Task requirements: Within the entries below, find the portion that opens with the line containing "Generate a Blender" and closes with the line containing "PI = math.pi". Retype that portion exactly and only.

Provided data:

* * * * * * * * *

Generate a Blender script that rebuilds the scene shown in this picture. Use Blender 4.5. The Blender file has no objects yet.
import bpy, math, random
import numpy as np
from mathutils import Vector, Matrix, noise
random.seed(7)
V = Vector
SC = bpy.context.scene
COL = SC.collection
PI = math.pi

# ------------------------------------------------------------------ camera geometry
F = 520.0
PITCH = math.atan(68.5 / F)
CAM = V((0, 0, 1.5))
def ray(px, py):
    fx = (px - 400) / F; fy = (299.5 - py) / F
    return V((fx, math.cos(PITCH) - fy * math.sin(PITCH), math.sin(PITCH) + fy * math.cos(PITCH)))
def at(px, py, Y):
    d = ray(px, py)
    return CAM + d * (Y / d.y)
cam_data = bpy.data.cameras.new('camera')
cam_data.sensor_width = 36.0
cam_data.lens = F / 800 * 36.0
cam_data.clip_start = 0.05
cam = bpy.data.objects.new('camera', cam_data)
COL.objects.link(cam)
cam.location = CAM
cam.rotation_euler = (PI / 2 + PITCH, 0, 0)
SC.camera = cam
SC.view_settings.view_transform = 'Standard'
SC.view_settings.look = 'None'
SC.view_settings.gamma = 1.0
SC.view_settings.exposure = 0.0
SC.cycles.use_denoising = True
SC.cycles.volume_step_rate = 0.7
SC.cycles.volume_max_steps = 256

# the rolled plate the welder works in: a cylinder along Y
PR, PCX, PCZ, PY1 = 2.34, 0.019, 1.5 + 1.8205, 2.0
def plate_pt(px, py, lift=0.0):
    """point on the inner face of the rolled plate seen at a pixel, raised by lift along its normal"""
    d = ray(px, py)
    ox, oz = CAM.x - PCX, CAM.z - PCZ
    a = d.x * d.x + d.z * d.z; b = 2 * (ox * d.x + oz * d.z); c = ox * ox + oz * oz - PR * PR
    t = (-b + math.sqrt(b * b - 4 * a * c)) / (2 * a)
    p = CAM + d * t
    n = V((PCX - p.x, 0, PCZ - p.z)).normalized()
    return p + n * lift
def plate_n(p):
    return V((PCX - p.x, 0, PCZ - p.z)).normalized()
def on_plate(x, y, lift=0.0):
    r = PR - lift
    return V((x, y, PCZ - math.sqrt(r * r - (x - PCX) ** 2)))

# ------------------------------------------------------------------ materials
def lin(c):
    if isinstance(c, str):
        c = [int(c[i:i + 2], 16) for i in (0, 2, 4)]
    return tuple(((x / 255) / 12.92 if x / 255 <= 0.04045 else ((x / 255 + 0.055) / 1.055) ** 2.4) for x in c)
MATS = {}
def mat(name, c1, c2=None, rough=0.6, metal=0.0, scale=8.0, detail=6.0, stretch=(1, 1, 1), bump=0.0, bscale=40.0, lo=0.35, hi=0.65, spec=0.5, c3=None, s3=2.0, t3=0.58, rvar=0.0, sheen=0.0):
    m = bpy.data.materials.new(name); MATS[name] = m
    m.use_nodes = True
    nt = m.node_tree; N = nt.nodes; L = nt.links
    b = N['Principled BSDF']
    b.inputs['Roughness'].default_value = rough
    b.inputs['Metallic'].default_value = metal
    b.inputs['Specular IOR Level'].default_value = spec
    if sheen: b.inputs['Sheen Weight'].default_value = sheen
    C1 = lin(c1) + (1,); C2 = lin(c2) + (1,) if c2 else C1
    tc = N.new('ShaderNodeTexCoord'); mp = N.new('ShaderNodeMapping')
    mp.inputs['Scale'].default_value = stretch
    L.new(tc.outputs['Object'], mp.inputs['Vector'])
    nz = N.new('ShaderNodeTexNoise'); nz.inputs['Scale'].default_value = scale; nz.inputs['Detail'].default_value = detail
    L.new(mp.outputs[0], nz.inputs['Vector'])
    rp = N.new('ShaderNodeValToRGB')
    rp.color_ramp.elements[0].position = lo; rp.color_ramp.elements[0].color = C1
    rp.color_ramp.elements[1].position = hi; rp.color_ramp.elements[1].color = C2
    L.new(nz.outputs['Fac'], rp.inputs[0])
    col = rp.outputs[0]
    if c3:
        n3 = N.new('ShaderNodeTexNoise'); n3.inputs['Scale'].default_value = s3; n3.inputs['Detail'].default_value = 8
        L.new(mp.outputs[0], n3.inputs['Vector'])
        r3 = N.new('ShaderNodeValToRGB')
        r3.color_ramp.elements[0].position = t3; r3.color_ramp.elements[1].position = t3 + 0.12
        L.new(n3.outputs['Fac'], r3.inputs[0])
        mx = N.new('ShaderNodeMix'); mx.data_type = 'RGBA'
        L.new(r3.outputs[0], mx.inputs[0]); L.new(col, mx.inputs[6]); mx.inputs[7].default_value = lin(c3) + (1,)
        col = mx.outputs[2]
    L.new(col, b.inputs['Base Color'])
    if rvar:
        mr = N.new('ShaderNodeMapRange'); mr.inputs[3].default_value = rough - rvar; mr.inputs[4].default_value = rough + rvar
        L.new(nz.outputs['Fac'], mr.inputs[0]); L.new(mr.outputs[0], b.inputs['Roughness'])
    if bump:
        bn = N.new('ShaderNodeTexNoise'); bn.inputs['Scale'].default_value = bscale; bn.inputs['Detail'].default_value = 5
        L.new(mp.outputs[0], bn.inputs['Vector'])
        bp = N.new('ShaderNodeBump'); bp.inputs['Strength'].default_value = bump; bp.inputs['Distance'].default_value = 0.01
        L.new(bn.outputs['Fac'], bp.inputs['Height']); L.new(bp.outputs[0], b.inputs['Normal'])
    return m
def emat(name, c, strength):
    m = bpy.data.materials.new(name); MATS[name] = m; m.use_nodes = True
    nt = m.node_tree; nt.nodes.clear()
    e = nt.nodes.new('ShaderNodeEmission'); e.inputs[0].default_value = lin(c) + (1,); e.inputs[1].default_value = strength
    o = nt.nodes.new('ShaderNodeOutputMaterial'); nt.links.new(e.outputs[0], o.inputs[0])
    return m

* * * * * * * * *

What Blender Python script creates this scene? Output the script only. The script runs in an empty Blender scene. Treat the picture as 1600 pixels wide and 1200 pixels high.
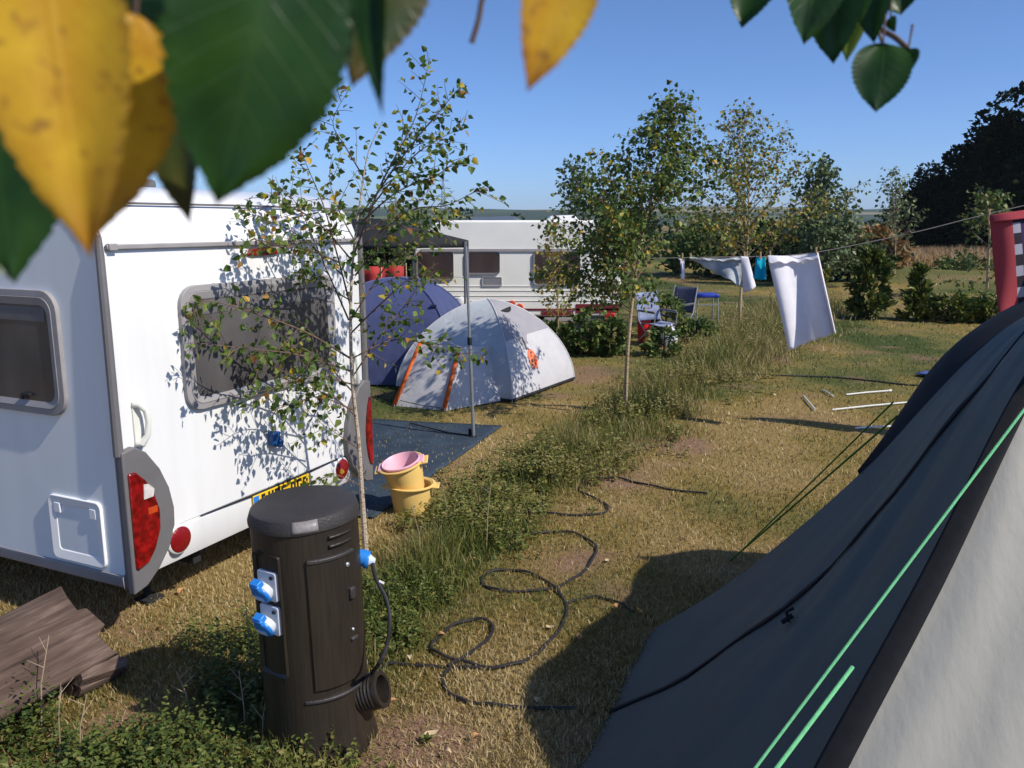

* * * * * * * * *

Task answer:
Generate a Blender script that rebuilds the scene shown in this picture. Use Blender 4.5. The Blender file has no objects yet.
import bpy, math, random
import numpy as np
from mathutils import Vector, Matrix, noise
random.seed(7)
V = Vector
SC = bpy.context.scene
COL = SC.collection
PI = math.pi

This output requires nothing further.